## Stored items
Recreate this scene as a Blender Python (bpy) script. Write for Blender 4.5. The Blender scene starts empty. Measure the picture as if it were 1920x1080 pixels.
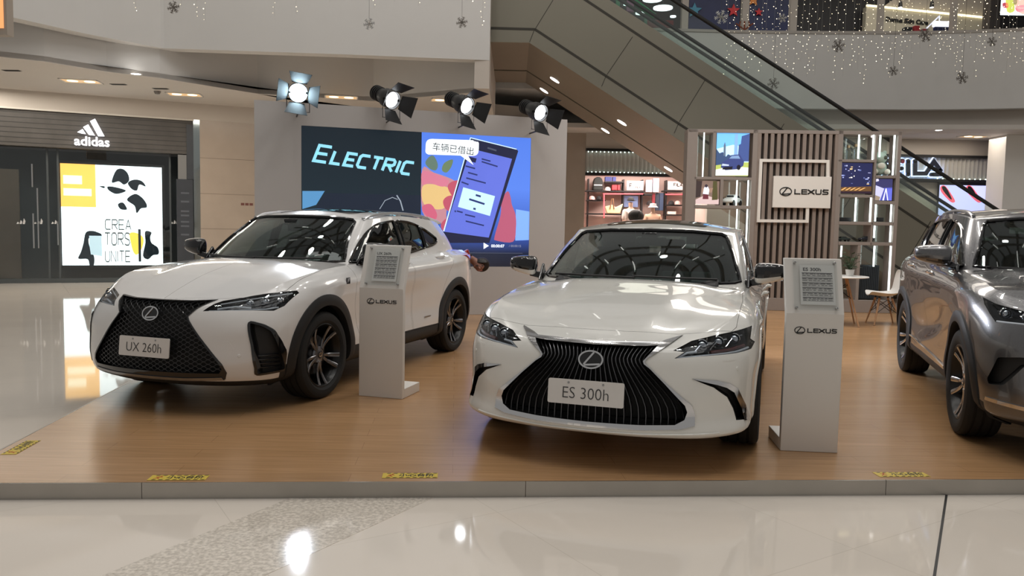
import bpy, bmesh, math, random
import numpy as np
from mathutils import Vector, Matrix
from mathutils.bvhtree import BVHTree

random.seed(7)
SC = bpy.context.scene
COL = SC.collection
PI = math.pi
PT = 0.085          # top of the display platform above the mall floor

# ------------------------------------------------------------------ materials
MATS = {}


def mat(name, col, rough=0.5, metal=0.0, coat=0.0, spec=0.5, emit=None, estr=0.0, var=0.0, vscale=8.0,
        bump=0.0, bscale=40.0, trans=0.0, alpha=1.0, ior=1.45):
    if name in MATS:
        return MATS[name]
    m = bpy.data.materials.new(name)
    m.use_nodes = True
    nt = m.node_tree
    b = nt.nodes['Principled BSDF']
    c4 = (col[0], col[1], col[2], 1)
    b.inputs['Base Color'].default_value = c4
    b.inputs['Roughness'].default_value = rough
    b.inputs['Metallic'].default_value = metal
    b.inputs['Coat Weight'].default_value = coat
    b.inputs['Coat Roughness'].default_value = 0.03
    b.inputs['Specular IOR Level'].default_value = spec
    b.inputs['IOR'].default_value = ior
    b.inputs['Transmission Weight'].default_value = trans
    b.inputs['Alpha'].default_value = alpha
    if emit is not None:
        b.inputs['Emission Color'].default_value = (emit[0], emit[1], emit[2], 1)
        b.inputs['Emission Strength'].default_value = estr
    if var or bump:
        tc = nt.nodes.new('ShaderNodeTexCoord')
        no = nt.nodes.new('ShaderNodeTexNoise')
        no.inputs['Scale'].default_value = vscale
        no.inputs['Detail'].default_value = 4
        nt.links.new(tc.outputs['Object'], no.inputs['Vector'])
        if var:
            mx = nt.nodes.new('ShaderNodeMix')
            mx.data_type = 'RGBA'
            mx.inputs[6].default_value = tuple(max(0, c * (1 - var)) for c in col) + (1,)
            mx.inputs[7].default_value = tuple(min(1, c * (1 + var)) for c in col) + (1,)
            nt.links.new(no.outputs['Fac'], mx.inputs[0])
            nt.links.new(mx.outputs[2], b.inputs['Base Color'])
        if bump:
            n2 = nt.nodes.new('ShaderNodeTexNoise')
            n2.inputs['Scale'].default_value = bscale
            nt.links.new(tc.outputs['Object'], n2.inputs['Vector'])
            bp = nt.nodes.new('ShaderNodeBump')
            bp.inputs['Strength'].default_value = bump
            bp.inputs['Distance'].default_value = 0.004
            nt.links.new(n2.outputs['Fac'], bp.inputs['Height'])
            nt.links.new(bp.outputs['Normal'], b.inputs['Normal'])
    MATS[name] = m
    return m


def glass(name, tint=(1, 1, 1), refl=0.06, rough=0.0, ior=1.5):
    """thin pane: see-through with a mirror coat that grows at grazing angles"""
    if name in MATS:
        return MATS[name]
    m = bpy.data.materials.new(name)
    m.use_nodes = True
    nt = m.node_tree
    for n in list(nt.nodes):
        nt.nodes.remove(n)
    o = nt.nodes.new('ShaderNodeOutputMaterial')
    t = nt.nodes.new('ShaderNodeBsdfTransparent')
    t.inputs['Color'].default_value = (*tint, 1)
    g = nt.nodes.new('ShaderNodeBsdfGlossy')
    g.inputs['Roughness'].default_value = rough
    g.inputs['Color'].default_value = (1, 1, 1, 1)
    fr = nt.nodes.new('ShaderNodeFresnel')
    ge = nt.nodes.new('ShaderNodeNewGeometry')
    ir = nt.nodes.new('ShaderNodeMapRange')      # same strength on entry and exit of the pane
    ir.inputs['To Min'].default_value = ior
    ir.inputs['To Max'].default_value = 1 / ior
    nt.links.new(ge.outputs['Backfacing'], ir.inputs['Value'])
    nt.links.new(ir.outputs[0], fr.inputs['IOR'])
    mp = nt.nodes.new('ShaderNodeMath')
    mp.operation = 'MULTIPLY_ADD'
    mp.use_clamp = True
    mp.inputs[1].default_value = 1.0
    mp.inputs[2].default_value = refl
    mx = nt.nodes.new('ShaderNodeMixShader')
    nt.links.new(fr.outputs[0], mp.inputs[0])
    nt.links.new(mp.outputs[0], mx.inputs[0])
    nt.links.new(t.outputs[0], mx.inputs[1])
    nt.links.new(g.outputs[0], mx.inputs[2])
    nt.links.new(mx.outputs[0], o.inputs['Surface'])
    MATS[name] = m
    return m


def emis(name, col, s):
    return mat(name, col, rough=0.6, emit=col, estr=s)


# ------------------------------------------------------------------ mesh builder
def frame_of(d, up=Vector((0, 0, 1))):
    d = d.normalized()
    if abs(d.dot(up)) > 0.98:
        up = Vector((0, 1, 0))
    s = d.cross(up).normalized()
    u = s.cross(d).normalized()
    return s, u


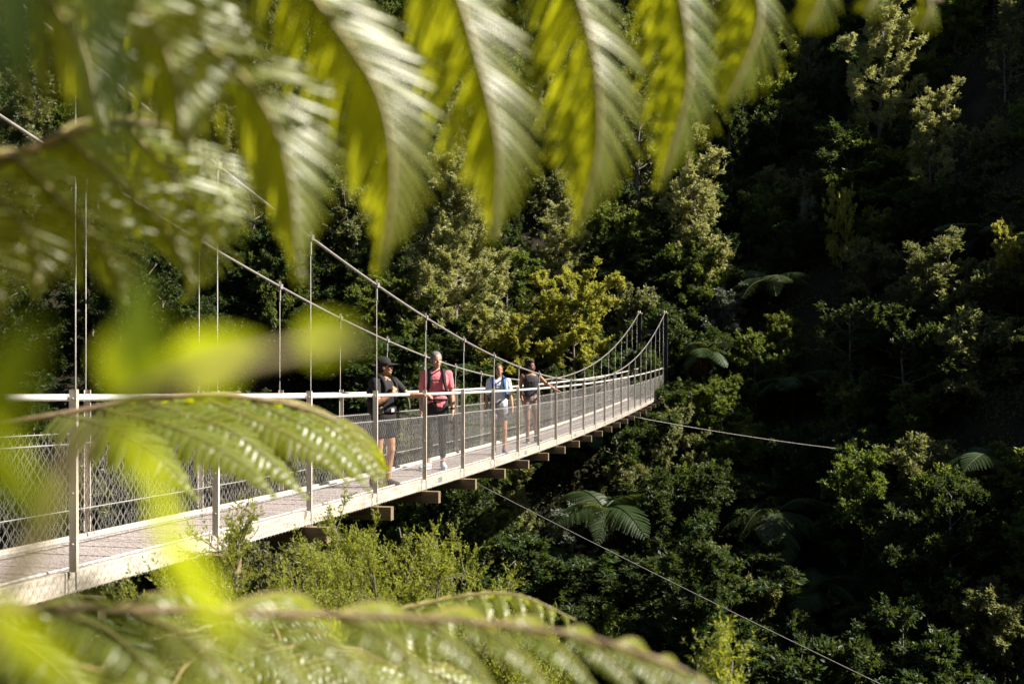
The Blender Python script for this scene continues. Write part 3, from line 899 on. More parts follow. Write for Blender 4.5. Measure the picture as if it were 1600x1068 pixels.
PROTO = {}
def proto(key, *a, **k):
    PROTO[key] = gen_tree(*a, **k)
proto('kanuka',  11, 7.0, 2.0, 0.20, 'ragged', 24, 10, 7, 19, (0.15, 0.055), 0.55, 0.34, erect=0.35)
proto('kanuka2', 12, 6.5, 2.3, 0.16, 'ragged', 26, 10, 7, 19, (0.15, 0.055), 0.45, 0.34, erect=0.25, stems=2)
proto('conifer', 21, 10.0, 2.6, 0.06, 'cone',  56, 11, 7, 22, (0.16, 0.050), 0.30, 0.36, erect=0.30, lean=0.1)
proto('column',  22, 8.0, 1.3, 0.10, 'column', 34, 9, 7, 18, (0.15, 0.048), 0.75, 0.36, erect=0.55, lean=0.12)
proto('round',   31, 5.0, 2.3, 0.08, 'round',  22, 11, 7, 15, (0.16, 0.080), 0.25, 0.32)
proto('round2',  32, 5.5, 2.2, 0.14, 'round',  22, 11, 7, 15, (0.15, 0.075), 0.30, 0.32, stems=2)
proto('layer',   41, 5.0, 2.7, 0.26, 'flat',   20, 13, 8, 24, (0.14, 0.066), 0.30, 0.28, flat=1.5)
proto('silver',  51, 4.0, 1.7, 0.10, 'round',  18, 10, 7, 14, (0.17, 0.062), 0.55, 0.30, erect=0.4)
proto('sparse',  61, 6.0, 1.9, 0.30, 'round',  14, 8, 5, 11,  (0.13, 0.060), 0.35, 0.30)
proto('lowbush', 71, 2.6, 1.7, 0.05, 'round',  18, 10, 7, 14, (0.14, 0.068), 0.40, 0.28, stems=3)

def add_tree(key, mat, pos, H, Wd, rot, label, group=None, name='bush_tree', cat='tree'):
    tm, cm, h0, w0 = PROTO[key]
    t = thing(name, label, cat, pos, rot, group)
    s = (Wd/w0, Wd/w0, H/h0)
    for nm, me, mt in (('trunk', tm, M['bark']), ('crown', cm, mat)):
        o = link(nm, me, mt, t)
        o.scale = s
        if nm == 'crown' and o.material_slots[0].material is not mt:
            own_mat(o, mt)
    return t

# ------------------------------------------------------------------ tree ferns (background)
def frond_low(seed, drop):
    """one frond, unit length along +x, arching"""
    rng = np.random.default_rng(seed)
    t = np.linspace(0, 1, 12)
    rx = t*0.95; rz = 0.34*t - (0.34+drop)*t**2.2
    P = np.stack([rx, 0.02*np.sin(t*3), rz], 1)
    ra = MB(); ra.tube(P, 0.010*(1-0.8*t)+0.002, 4)
    lf = MB()
    npin = 24
    Vs = []; c = 0
    for i in range(npin):
        s = 0.10 + 0.90*(i+0.5)/npin
        q = s*11; a = min(int(q), 10); fr = q-a
        b = P[a]*(1-fr)+P[a+1]*fr
        tan = unit(P[a+1]-P[a])
        pl = 0.30*math.sin(math.pi*min(1, s**0.75*0.93+0.06))**0.8 + 0.015
        for sd in (-1, 1):
            side = np.array((0, sd, 0.0))
            d = unit(side*0.9 + tan*0.45 + rng.normal(0, 0.05, 3))
            nl = 11
            for j in range(nl):
                v = (j+0.5)/nl
                pb = b + d*pl*v + np.array((0, 0, -0.20*pl*v*v*2))
                ll = 0.045*(1-v**2)**0.5*(pl/0.30)**0.5 + 0.004
                for s2 in (-1, 1):
                    dd = unit(tan*s2*0.9 + d*0.5 - np.array((0, 0, 0.35)))
                    wv = d*pl/nl*0.42
                    Vs += [pb - wv, pb + wv, pb + wv*0.7 + dd*ll, pb - wv*0.4 + dd*ll]
    V = np.array(Vs); Q = np.arange(len(V)).reshape(-1, 4)
    n0 = ra.n
    ra.add(V, Q)
    return ra.mesh('frond', False)
FROND = [frond_low(1, 0.30), frond_low(2, 0.55), frond_low(3, 0.12)]
# trunk and hanging skirt, unit height
mb = MB(); z = np.linspace(-1, 0, 12)
mb.tube(np.stack([0.02*np.sin(z*5), 0.02*np.cos(z*4), z], 1), 0.055+0.02*(z < -0.8), 9)
FTRUNK = mb.mesh('trunk')
rr = random.Random(8); mb = MB()
for i in range(46):
    a0 = rr.uniform(0, 6.28); r1 = rr.uniform(0.09, 0.24); l = rr.uniform(0.45, 1.0)
    P = [(0.05*math.cos(a0), 0.05*math.sin(a0), 0.0), (r1*math.cos(a0), r1*math.sin(a0), -0.15*l), (r1*1.05*math.cos(a0+0.1), r1*1.05*math.sin(a0+0.1), -0.6*l), (r1*0.9*math.cos(a0), r1*0.9*math.sin(a0), -l)]
    mb.tube(bez(P, 8), np.linspace(0.018, 0.006, 8), 3)
FSKIRT = mb.mesh('dead_frond_skirt')

def tree_fern(pos, crown_z, reach, n, seed, label, skirt=0.0, mat=None, group='tree ferns on the gorge slopes', tilt=0.0):
    rd = random.Random(seed)
    t = thing('tree_fern', label, 'tree fern', pos, 0, group)
    h = crown_z - pos[2]
    tr = link('trunk', FTRUNK, M['fernbark'], t); tr.location = (0, 0, h); tr.scale = (1.5, 1.5, h+0.5)
    if skirt:
        sk = link('dead_frond_skirt', FSKIRT, M['skirt'], t); sk.location = (0, 0, h-0.02); sk.scale = (skirt*0.9, skirt*0.9, skirt)
    for i in range(n):
        me = FROND[rd.choice((0, 0, 1, 2))]
        o = link('frond', me, mat or M['fernbg'], t)
        o.location = (0, 0, h)
        L = reach*rd.uniform(0.62, 1.12)
        o.scale = (L, L, L)
        o.rotation_euler = (rd.uniform(-0.35, 0.35), rd.uniform(-0.45, 0.35)+tilt, i*6.283/n + rd.uniform(-0.3, 0.3))
        if mat and o.material_slots[0].material is not mat: own_mat(o, mat)
    return t

# ------------------------------------------------------------------ hillside: hero plants placed after the photograph
occupied = []
sunpts = []          # crowns that stand in the sun in the photograph: nothing may be planted in their light
SUNV = np.array(SUN_TO)
def in_light(x, y, z, r):
    c = np.array((x, y, z))
    for p in sunpts:
        d = c-p; t = float(np.dot(d, SUNV))
        if 0.6 < t < 45 and np.linalg.norm(d-SUNV*t) < r: return True
    return False
def hero(key, mat, cx, ytop, ybot, wpx, rot, label, name='bush_tree', cat='tree', sink=0.6, d=None, group=None):
    g = ray_ground(cx, ybot) if d is None else W(cx, ybot, d)
    if d is not None and terrain(g[0], g[1]) < g[2]:
        g = np.array((g[0], g[1], terrain(g[0], g[1])))
    dep = g[1]
    top = (HORIZON-ytop)/FPX*dep
    g = g - np.array((0, 0, sink))
    H = top - g[2]
    Wd = wpx/FPX*dep
    add_tree(key, mat, g, H, Wd, rot, label, group, name, cat)
    occupied.append((cx, ytop, ybot, wpx, dep))
    if any(w in label for w in ('sunlit', 'bright', 'silvery', 'tall ', 'grey-olive', 'tiny', 'pale tree')):
        for q in (0.45, 0.7, 0.92): sunpts.append(np.array((g[0], g[1], g[2]+H*q)))

hero('conifer', M['tan'], 712, 245, 575, 200, 0.3, 'tall feathery olive conifer rising behind the walkers', 'conifer_tree')
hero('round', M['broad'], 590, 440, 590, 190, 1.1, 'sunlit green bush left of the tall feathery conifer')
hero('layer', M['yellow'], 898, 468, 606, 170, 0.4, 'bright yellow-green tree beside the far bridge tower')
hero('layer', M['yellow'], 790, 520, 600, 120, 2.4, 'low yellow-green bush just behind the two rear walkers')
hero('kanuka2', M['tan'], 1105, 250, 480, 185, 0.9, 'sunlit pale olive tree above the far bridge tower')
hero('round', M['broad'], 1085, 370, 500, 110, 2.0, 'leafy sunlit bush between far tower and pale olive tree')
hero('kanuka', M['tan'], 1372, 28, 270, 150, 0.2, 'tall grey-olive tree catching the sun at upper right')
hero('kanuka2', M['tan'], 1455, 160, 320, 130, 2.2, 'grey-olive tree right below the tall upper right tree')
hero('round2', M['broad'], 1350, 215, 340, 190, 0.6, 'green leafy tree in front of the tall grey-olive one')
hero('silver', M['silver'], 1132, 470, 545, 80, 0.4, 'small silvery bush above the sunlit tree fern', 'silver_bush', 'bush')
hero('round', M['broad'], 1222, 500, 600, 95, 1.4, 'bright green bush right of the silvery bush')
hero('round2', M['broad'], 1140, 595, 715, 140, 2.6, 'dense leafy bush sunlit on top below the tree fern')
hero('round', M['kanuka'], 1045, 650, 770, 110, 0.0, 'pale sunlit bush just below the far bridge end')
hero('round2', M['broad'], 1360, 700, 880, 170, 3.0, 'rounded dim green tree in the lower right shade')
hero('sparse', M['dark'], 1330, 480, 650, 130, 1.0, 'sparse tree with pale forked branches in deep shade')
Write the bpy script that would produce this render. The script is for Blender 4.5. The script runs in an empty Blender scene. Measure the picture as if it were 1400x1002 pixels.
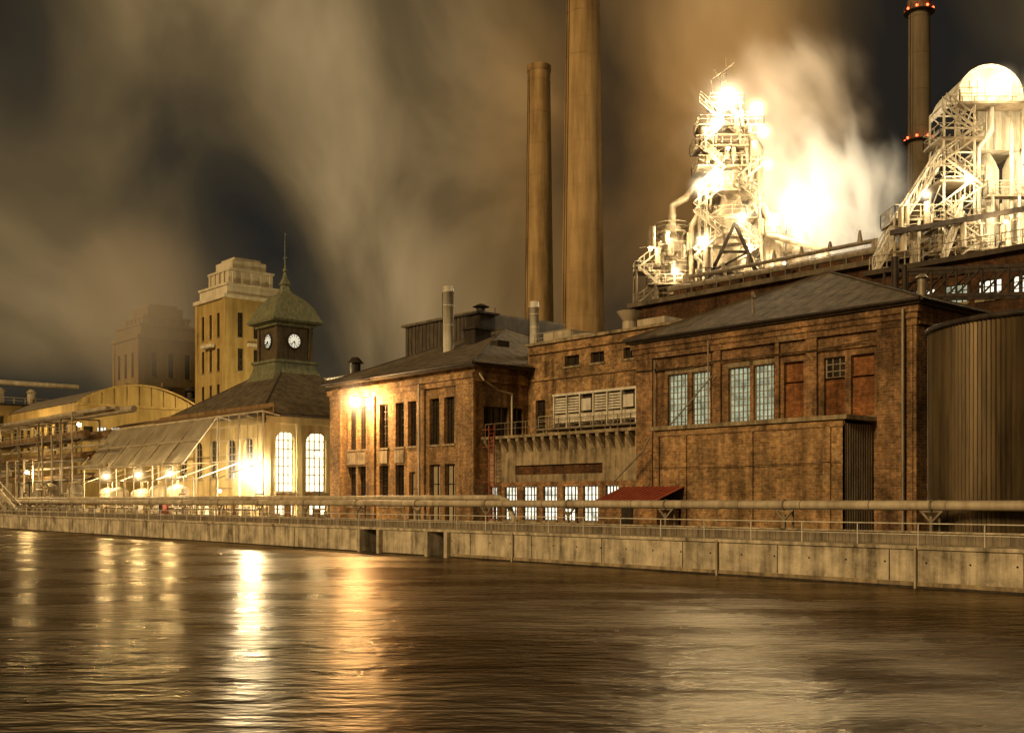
import bpy, math, random
from mathutils import Vector
random.seed(7)
scene = bpy.context.scene
scene.view_settings.view_transform = 'Standard'
scene.view_settings.look = 'None'
scene.view_settings.exposure = 0

# ------------------------------------------------------------------ materials
def newmat(name):
    m = bpy.data.materials.new(name); m.use_nodes = True
    nt = m.node_tree
    for n in list(nt.nodes): nt.nodes.remove(n)
    return m, nt, nt.nodes, nt.links

def math_node(nt, op, a, b=None, c=None, clamp=False):
    n = nt.nodes.new('ShaderNodeMath'); n.operation = op; n.use_clamp = clamp
    for i, v in enumerate((a, b, c)):
        if v is None: continue
        if isinstance(v, (int, float)): n.inputs[i].default_value = v
        else: nt.links.new(v, n.inputs[i])
    return n.outputs[0]

def mixc(nt, fac, a, b, mode='MIX'):
    n = nt.nodes.new('ShaderNodeMixRGB'); n.blend_type = mode
    for i, v in enumerate((fac, a, b)):
        if isinstance(v, (int, float)): n.inputs[i].default_value = v
        elif isinstance(v, tuple): n.inputs[i].default_value = (*v, 1) if len(v) == 3 else v
        else: nt.links.new(v, n.inputs[i])
    return n.outputs[0]

def noise(nt, vec, scale, detail=4, rough=.55):
    n = nt.nodes.new('ShaderNodeTexNoise'); n.inputs['Scale'].default_value = scale
    n.inputs['Detail'].default_value = detail; n.inputs['Roughness'].default_value = rough
    if vec is not None: nt.links.new(vec, n.inputs['Vector'])
    return n.outputs['Fac']

def ramp(nt, fac, stops):
    n = nt.nodes.new('ShaderNodeValToRGB'); cr = n.color_ramp
    while len(cr.elements) < len(stops): cr.elements.new(.5)
    for e, (p, c) in zip(cr.elements, stops):
        e.position = p; e.color = (*c, 1) if len(c) == 3 else c
    nt.links.new(fac, n.inputs[0]); return n.outputs[0]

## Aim
Extract and output the part that opens with the line containing "hero('kanuka', M['tan'], 1372, 28, 270, 150, 0.2, 'tall" and closes with the line containing "hero('silver', M['silver'], 1132, 470, 545, 80, 0.4, 'small", unchanged, ends included.

## Correct response
hero('kanuka', M['tan'], 1372, 28, 270, 150, 0.2, 'tall grey-olive tree catching the sun at upper right')
hero('kanuka2', M['tan'], 1455, 160, 320, 130, 2.2, 'grey-olive tree right below the tall upper right tree')
hero('round2', M['broad'], 1350, 215, 340, 190, 0.6, 'green leafy tree in front of the tall grey-olive one')
hero('silver', M['silver'], 1132, 470, 545, 80, 0.4, 'small silvery bush above the sunlit tree fern', 'silver_bush', 'bush')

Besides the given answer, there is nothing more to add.